Con l’inizio del nuovo secolo i gusti
cambiarono aprendo la strada verso il successo alla mia amica
Mistinguett, oggi riconosciuta a giudizio unanime come la più
famosa vedette del genere.
Torniamo a lei madame…
la sua fama cominciava a diffondersi al di là dei confini della
Francia.
Ben presto mi esibii anche in altri locali:
Décadents, Divan japonais, L'Eldorado, au Jardin de Paris,
Tabarin, fino al trionfo alle Folies Bergère dove furoreggiai
con un balletto di mia creazione: L'arc-en-ciel.

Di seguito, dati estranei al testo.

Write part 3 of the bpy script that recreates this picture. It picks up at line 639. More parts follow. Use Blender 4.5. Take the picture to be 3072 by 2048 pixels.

Come mai ebbe così successo?
A ballare bene eravamo
in tante, forse la mia caratteristica principale era l’assenza
di qualsiasi volgarità e sfrontatezza. Era una danza quasi
pudica, e questo mi permise di portare il can-can in molte
capitali europee sempre con grande successo.
A 43
anni si sposò…
Era il 1911 sposai il pittore Maurice
Biais, mi ritirai definitivamente dalle scene e andai a vivere
con lui a Jouy-en-Josas.
Nel 1926, quando il marito
morì, lei scoprì che il suo dolce maritino le aveva dilapidato
l'intero patrimonio.
Si esibì per l'ultima volta nel 1935 in
compagnia di Max Dearly. Morì in povertà estrema nel 1943 nella
casa di riposo per artisti dove era entrata l'anno precedente
grazie all'intervento di Sacha Guitry, venendo poi sepolta nel
Cimitero di Père-Lachaise poco distante dalla tomba di
Mademoiselle Clairon, altra ballerina dell'epoca.
Nel
film Moulin Rouge realizzato nel 1952 da John Huston il suo
personaggio viene interpretato da Zsa Zsa Gabor. Ispiratrice dei
più riusciti manifesti di Lautrec, tra i quali Divan Japonais e
Jardin de Paris, Jane Avril strinse un duraturo rapporto di
stima e confidenza con l'artista. Sono proprio i manifesti di
Henri de Toulouse-Lautrec che hanno portato fino ai nostri
giorni la fama e la popolarità di Jane Avril, una delle stelle
più luminose del palcoscenico del Moulin Rouge.